"""

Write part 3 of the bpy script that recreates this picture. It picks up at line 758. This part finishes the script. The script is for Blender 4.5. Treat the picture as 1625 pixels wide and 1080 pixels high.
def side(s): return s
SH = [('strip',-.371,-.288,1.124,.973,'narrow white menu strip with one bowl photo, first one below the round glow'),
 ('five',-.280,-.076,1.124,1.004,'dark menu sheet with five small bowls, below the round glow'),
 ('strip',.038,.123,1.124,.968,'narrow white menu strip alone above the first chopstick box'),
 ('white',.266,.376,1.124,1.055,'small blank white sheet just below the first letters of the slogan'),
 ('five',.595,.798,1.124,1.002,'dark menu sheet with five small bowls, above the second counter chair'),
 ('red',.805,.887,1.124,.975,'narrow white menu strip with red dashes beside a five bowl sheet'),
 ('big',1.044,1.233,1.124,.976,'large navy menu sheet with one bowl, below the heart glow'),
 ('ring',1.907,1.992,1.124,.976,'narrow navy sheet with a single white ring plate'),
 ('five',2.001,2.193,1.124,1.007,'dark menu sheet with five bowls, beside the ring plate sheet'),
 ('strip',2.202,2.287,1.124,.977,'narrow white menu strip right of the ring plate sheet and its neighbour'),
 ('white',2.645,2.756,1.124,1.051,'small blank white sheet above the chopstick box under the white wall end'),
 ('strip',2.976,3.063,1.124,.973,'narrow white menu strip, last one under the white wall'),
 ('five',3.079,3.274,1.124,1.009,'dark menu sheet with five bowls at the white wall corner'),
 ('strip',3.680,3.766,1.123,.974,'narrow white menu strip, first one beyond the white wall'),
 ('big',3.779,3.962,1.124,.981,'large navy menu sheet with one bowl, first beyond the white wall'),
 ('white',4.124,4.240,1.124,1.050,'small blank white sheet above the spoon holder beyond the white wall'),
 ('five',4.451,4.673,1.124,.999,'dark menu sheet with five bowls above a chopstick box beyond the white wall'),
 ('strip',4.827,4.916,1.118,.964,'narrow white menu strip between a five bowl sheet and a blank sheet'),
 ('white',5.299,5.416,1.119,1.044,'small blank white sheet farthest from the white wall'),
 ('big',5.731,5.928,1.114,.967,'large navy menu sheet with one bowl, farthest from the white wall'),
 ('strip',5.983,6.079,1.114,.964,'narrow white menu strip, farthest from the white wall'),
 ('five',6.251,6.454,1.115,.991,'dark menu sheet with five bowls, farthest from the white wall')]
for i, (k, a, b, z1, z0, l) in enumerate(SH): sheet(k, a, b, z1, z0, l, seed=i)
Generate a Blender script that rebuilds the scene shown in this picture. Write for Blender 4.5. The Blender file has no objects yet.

"""

Repeat the data above, word for word.

Write part 3 of the bpy script that recreates this picture. It picks up at line 758. This part finishes the script. The script is for Blender 4.5. Treat the picture as 1625 pixels wide and 1080 pixels high.
def side(s): return s
SH = [('strip',-.371,-.288,1.124,.973,'narrow white menu strip with one bowl photo, first one below the round glow'),
 ('five',-.280,-.076,1.124,1.004,'dark menu sheet with five small bowls, below the round glow'),
 ('strip',.038,.123,1.124,.968,'narrow white menu strip alone above the first chopstick box'),
 ('white',.266,.376,1.124,1.055,'small blank white sheet just below the first letters of the slogan'),
 ('five',.595,.798,1.124,1.002,'dark menu sheet with five small bowls, above the second counter chair'),
 ('red',.805,.887,1.124,.975,'narrow white menu strip with red dashes beside a five bowl sheet'),
 ('big',1.044,1.233,1.124,.976,'large navy menu sheet with one bowl, below the heart glow'),
 ('ring',1.907,1.992,1.124,.976,'narrow navy sheet with a single white ring plate'),
 ('five',2.001,2.193,1.124,1.007,'dark menu sheet with five bowls, beside the ring plate sheet'),
 ('strip',2.202,2.287,1.124,.977,'narrow white menu strip right of the ring plate sheet and its neighbour'),
 ('white',2.645,2.756,1.124,1.051,'small blank white sheet above the chopstick box under the white wall end'),
 ('strip',2.976,3.063,1.124,.973,'narrow white menu strip, last one under the white wall'),
 ('five',3.079,3.274,1.124,1.009,'dark menu sheet with five bowls at the white wall corner'),
 ('strip',3.680,3.766,1.123,.974,'narrow white menu strip, first one beyond the white wall'),
 ('big',3.779,3.962,1.124,.981,'large navy menu sheet with one bowl, first beyond the white wall'),
 ('white',4.124,4.240,1.124,1.050,'small blank white sheet above the spoon holder beyond the white wall'),
 ('five',4.451,4.673,1.124,.999,'dark menu sheet with five bowls above a chopstick box beyond the white wall'),
 ('strip',4.827,4.916,1.118,.964,'narrow white menu strip between a five bowl sheet and a blank sheet'),
 ('white',5.299,5.416,1.119,1.044,'small blank white sheet farthest from the white wall'),
 ('big',5.731,5.928,1.114,.967,'large navy menu sheet with one bowl, farthest from the white wall'),
 ('strip',5.983,6.079,1.114,.964,'narrow white menu strip, farthest from the white wall'),
 ('five',6.251,6.454,1.115,.991,'dark menu sheet with five bowls, farthest from the white wall')]
for i, (k, a, b, z1, z0, l) in enumerate(SH): sheet(k, a, b, z1, z0, l, seed=i)
Generate a Blender script that rebuilds the scene shown in this picture. Write for Blender 4.5. The Blender file has no objects yet.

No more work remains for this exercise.